◆ Work to complete ◆
Copy exactly the lines from the start of the data below through the one that carries "rnd = random.Random(7)", and only those.

◆ Data segment ◆
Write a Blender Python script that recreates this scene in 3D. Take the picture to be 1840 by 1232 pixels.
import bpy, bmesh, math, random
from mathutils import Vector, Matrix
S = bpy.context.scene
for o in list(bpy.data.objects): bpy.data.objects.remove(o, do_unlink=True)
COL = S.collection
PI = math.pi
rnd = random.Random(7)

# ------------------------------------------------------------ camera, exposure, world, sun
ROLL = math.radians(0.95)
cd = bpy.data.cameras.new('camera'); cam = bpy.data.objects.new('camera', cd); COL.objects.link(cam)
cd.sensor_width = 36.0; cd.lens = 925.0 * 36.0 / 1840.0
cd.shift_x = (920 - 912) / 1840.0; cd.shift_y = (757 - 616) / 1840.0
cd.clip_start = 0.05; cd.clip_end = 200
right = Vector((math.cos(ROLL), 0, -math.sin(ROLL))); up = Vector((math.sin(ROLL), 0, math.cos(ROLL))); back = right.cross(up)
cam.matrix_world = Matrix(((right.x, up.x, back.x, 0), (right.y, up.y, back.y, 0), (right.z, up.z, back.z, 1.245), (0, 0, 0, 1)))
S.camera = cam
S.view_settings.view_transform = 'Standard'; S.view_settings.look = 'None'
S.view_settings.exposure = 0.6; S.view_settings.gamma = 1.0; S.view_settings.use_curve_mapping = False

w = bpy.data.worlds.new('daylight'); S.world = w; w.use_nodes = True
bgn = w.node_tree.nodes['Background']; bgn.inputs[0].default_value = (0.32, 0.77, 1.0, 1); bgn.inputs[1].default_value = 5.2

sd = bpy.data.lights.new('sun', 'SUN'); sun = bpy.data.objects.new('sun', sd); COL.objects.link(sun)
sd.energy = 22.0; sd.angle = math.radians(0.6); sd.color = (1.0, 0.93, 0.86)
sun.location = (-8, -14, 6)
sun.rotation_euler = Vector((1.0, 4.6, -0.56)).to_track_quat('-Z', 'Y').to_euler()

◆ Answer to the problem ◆
Write a Blender Python script that recreates this scene in 3D. Take the picture to be 1840 by 1232 pixels.
import bpy, bmesh, math, random
from mathutils import Vector, Matrix
S = bpy.context.scene
for o in list(bpy.data.objects): bpy.data.objects.remove(o, do_unlink=True)
COL = S.collection
PI = math.pi
rnd = random.Random(7)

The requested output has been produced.